Citation : 2016 Latest Caselaw 1011 Del
Judgement Date : 9 February, 2016
$~35
* IN THE HIGH COURT OF DELHI AT NEW DELHI
+ CO.APPL.(M) 21/2016
IN THE MATTER OF DENSO AUTO BODY
PARTS INDIA PVT. LTD.
.....Transferor Company / Applicant company no.1
AND
DENSO HARYANA PRIVATE LIMITED
.....Transferee Company / Applicant company no.2
Through: Mr. Ajay Vohra, Sr. Advocate with Mr.
Satwinder Singh and Mr. NPS Chawla, Advocates
for the applicant companies
CORAM:
HON'BLE MR. JUSTICE RAJIV SHAKDHER
ORDER
% 09.02.2016
1. This is a first motion application filed for consideration of scheme of amalgamation. The scheme filed proposes the amalgamation of Denso Auto Body Parts India Pvt. Ltd. (in short, the transferor company) with Denso Haryana Pvt. Ltd. (in short, the transferee company).
1.1 The transferor company and the transferee company are hereafter, collectively, referred to as the applicants. 2 The registered office of the applicants is located at B-1/D-4, Ground Floor, Mohan Cooperative Industrial Estate, Mathura Road, New Delhi-110 044.
3 While the transferor company was incorporated on 22.08.2012, the transferee company, as averred, appears to have been incorporated on 21.08.1997.
4 The proposed scheme has been approved by the Board of Directors (BOD) of the applicants.
4.1 The resolutions passed in that behalf by the BOD of the applicants, is of even date i.e. 26.11.2015.
5. Furthermore, the balance sheet of the applicants have been filed as on 31.03.2015.
6. As regards the authorised, issued, subscribed and paid up capital, the details are given in the preamble and paragraph 4 of the scheme.
7. The applicants have also averred that no investigations and / or proceedings are pending against them under Section 235 and 251 of the Companies Act, 1956.
8. The position with regard to the consents obtained qua the equity shareholders and the unsecured creditors of the applicants is as follows :-
9. There are four (4) equity shareholders of the transferor company, all of whom have given their consent. Similarly there are twenty (20) unsecured creditors of the transferor company, all of whom have given their consent.
10. The transferee company has two (2) equity shareholders and both of them have given their consent. However, in so far as unsecured creditors of transferee company are concerned, 382 out of 405 have given their consent, being 94.32% in number, and 99.69%,
in value.
11. The applicants aver that there are no secured creditors as on date.
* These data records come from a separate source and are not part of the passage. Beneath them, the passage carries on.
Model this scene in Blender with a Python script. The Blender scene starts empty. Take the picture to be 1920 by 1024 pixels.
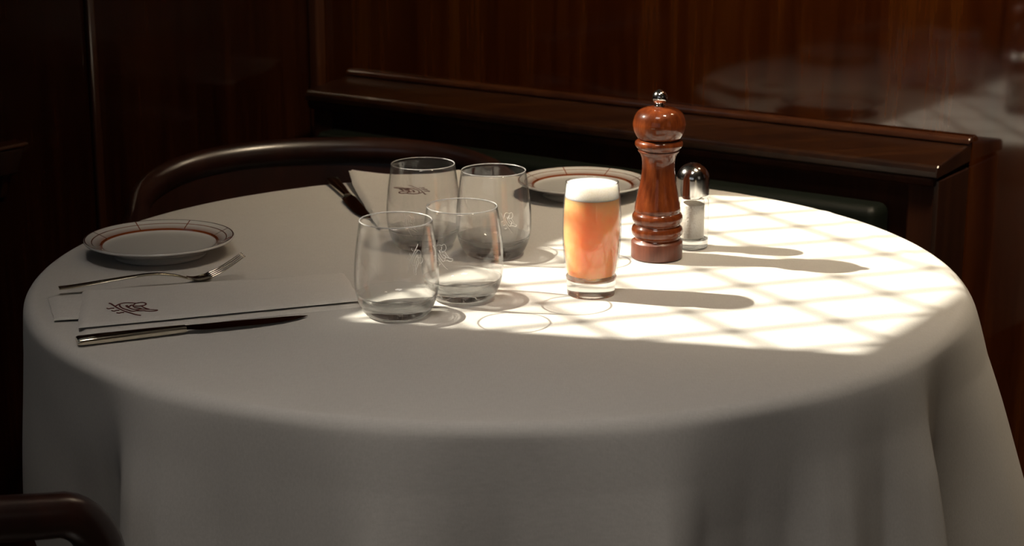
import bpy, bmesh, math, random
import numpy as np
from mathutils import Vector, Matrix, noise as mnoise

random.seed(7)
PI = math.pi
R = math.radians
SC = bpy.context.scene
COL = SC.collection
TZ = 0.75                                   # height of the cloth on the table
# room axes: NV points from the room into the panelled wall, DV along it to the left
NV = Vector((0.568, 0.823, 0)).normalized()
DV = Vector((-0.823, 0.568, 0)).normalized()
WALL_N, WALL_D = 2.36, 2.036                # panelled wall, window wall


def rp(n, d, z):
    return NV * n + DV * d + Vector((0, 0, z))


# ------------------------------------------------------------------ camera
cam_d = bpy.data.cameras.new('camera')
cam = bpy.data.objects.new('camera', cam_d)
COL.objects.link(cam)
cam.location = (0, 0, TZ + 0.52)
cam.rotation_euler = (R(90 - 15), 0, 0)
cam_d.sensor_width = 36
cam_d.lens = 3400 / 1920 * 36
cam_d.clip_start = 0.05
cam_d.dof.use_dof = True
cam_d.dof.focus_distance = 1.88
cam_d.dof.aperture_fstop = 10
SC.camera = cam

# ------------------------------------------------------------------ light
SC.view_settings.view_transform = 'Standard'
SC.view_settings.look = 'None'
SC.view_settings.gamma = 1
SC.view_settings.use_curve_mapping = False
SC.view_settings.exposure = 0.0
cy = SC.cycles
cy.max_bounces = 14
cy.transmission_bounces = 12
cy.transparent_max_bounces = 24
cy.glossy_bounces = 6
cy.diffuse_bounces = 4
cy.caustics_reflective = True
cy.caustics_refractive = True
cy.blur_glossy = 0.5
cy.sample_clamp_indirect = 6

world = bpy.data.worlds.new('sky')
SC.world = world
world.use_nodes = True
wb = world.node_tree.nodes['Background']
wb.inputs[0].default_value = (0.86, 0.92, 1.0, 1)
wb.inputs[1].default_value = 0.30

EL = R(39.2)
sun_v = Vector((0.9755 * math.cos(EL), -0.216 * math.cos(EL), -math.sin(EL)))
sd = bpy.data.lights.new('sun', 'SUN')
sd.energy = 14.0
sd.color = (1.0, 0.915, 0.75)
sd.angle = R(0.6)
sun = bpy.data.objects.new('sun', sd)
COL.objects.link(sun)
sun.rotation_euler = sun_v.to_track_quat('-Z', 'Y').to_euler()
sun.location = (-2, 2.5, 4)


def area(name, loc, target, size, energy, color, sy=None):
    l = bpy.data.lights.new(name, 'AREA')
    l.energy = energy
    l.color = color
    l.size = size
    if sy:
        l.shape = 'RECTANGLE'
        l.size_y = sy
    o = bpy.data.objects.new(name, l)
    COL.objects.link(o)
    o.location = loc
    o.rotation_euler = (Vector(target) - Vector(loc)).to_track_quat('-Z', 'Y').to_euler()
    return o


cl_ = area('ceiling_light', (-0.2, 0.75, 2.80), (0.0, 1.18, 0.75), 0.6, 3.15, (1.0, 0.90, 0.80))
cl_.data.spread = R(64)
area('side_fill', rp(0.7, -2.6, 1.8), (0.2, 1.9, 0.8), 0.9, 0.6, (1.0, 0.88, 0.76), 1.2)  # unseen weak fill added from the right, no window stands there
wl_ = area('wall_fill', rp(1.75, 0.35, 2.85), rp(2.36, 0.80, 1.55), 0.25, 11.5, (1.0, 0.80, 0.55))  # unseen light added to brighten the upper right of the panelled wall
wl_.data.spread = R(70)


# ------------------------------------------------------------------ helpers
def link(o, parent=None):
    COL.objects.link(o)
    if parent:
        o.parent = parent
    return o


def tag(o, label=None, cat=None, group=None, kind=None):
    if label: o['label'] = label
    if cat: o['category'] = cat
    if group: o['group'] = group
    if kind: o['kind'] = kind
    return o


def empty(name, loc, rz=0.0):
    o = bpy.data.objects.new(name, None)
    o.location = loc
    o.rotation_euler = (0, 0, rz)
    o.empty_display_size = 0.03
    return link(o)


def copy_tree(o, parent=None):
    c = o.copy()
    COL.objects.link(c)
    c.parent = parent
    for ch in list(o.children):
        copy_tree(ch, c)
    return c


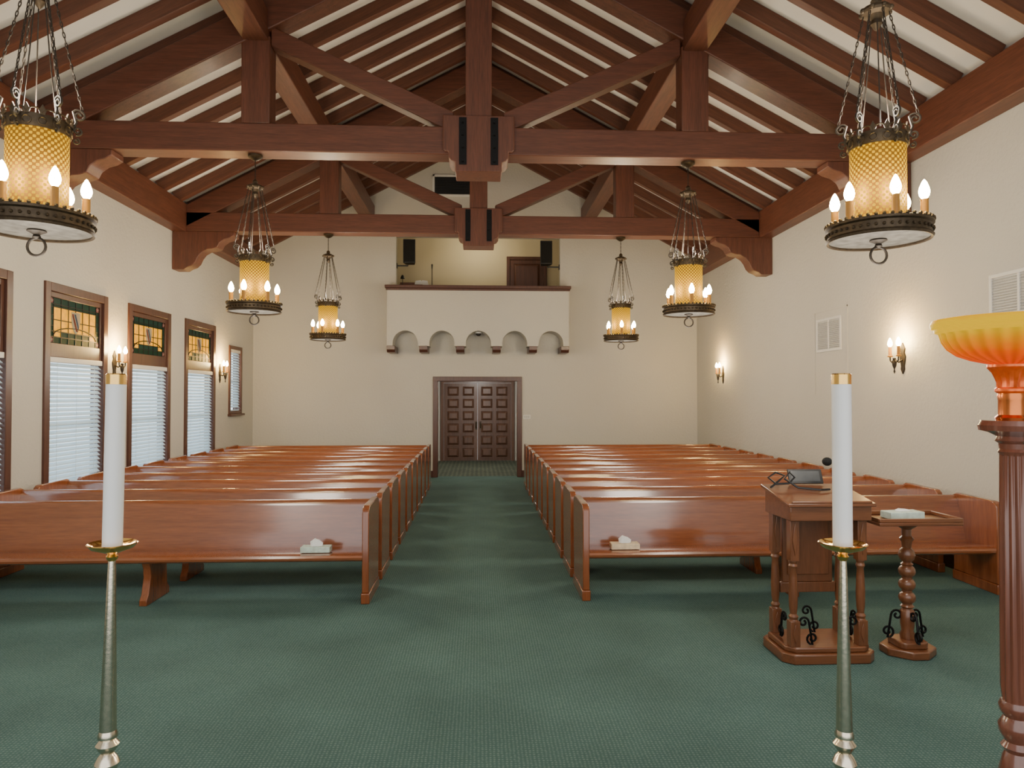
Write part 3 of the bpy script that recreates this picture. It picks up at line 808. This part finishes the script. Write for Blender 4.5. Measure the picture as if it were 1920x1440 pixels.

12. In these circumstances, the applicants pray for dispensing with the requirement of convening meetings of their respective equity shareholders and the unsecured creditors.
13. The position as revealed by the applicants is suggestive of the fact that in so far as the equity shareholders are concerned, all have given their consent to the proposed scheme. 13.1 As regards, unsecured creditors, while all persons / entities falling in that class qua the transferor company have given their consent, in so far as transferee company is concerned, 382 out of 405 have given their consent. The percentage of unsecured creditors of the transferee company who have given their consent in number works out to 94.32% whereas, in value, the consent given works out to 99.69%.
13.2 The assertion with regard to this aspect has been made in paragraph 13 of the captioned application. 13.3 The letters of consents have been examined. They are found, in order.
14. Having regard to the aforesaid, I am inclined to grant the prayers sought for, by the applicants. Accordingly, prayer (a) is allowed. The first motion application is, consequently, disposed of.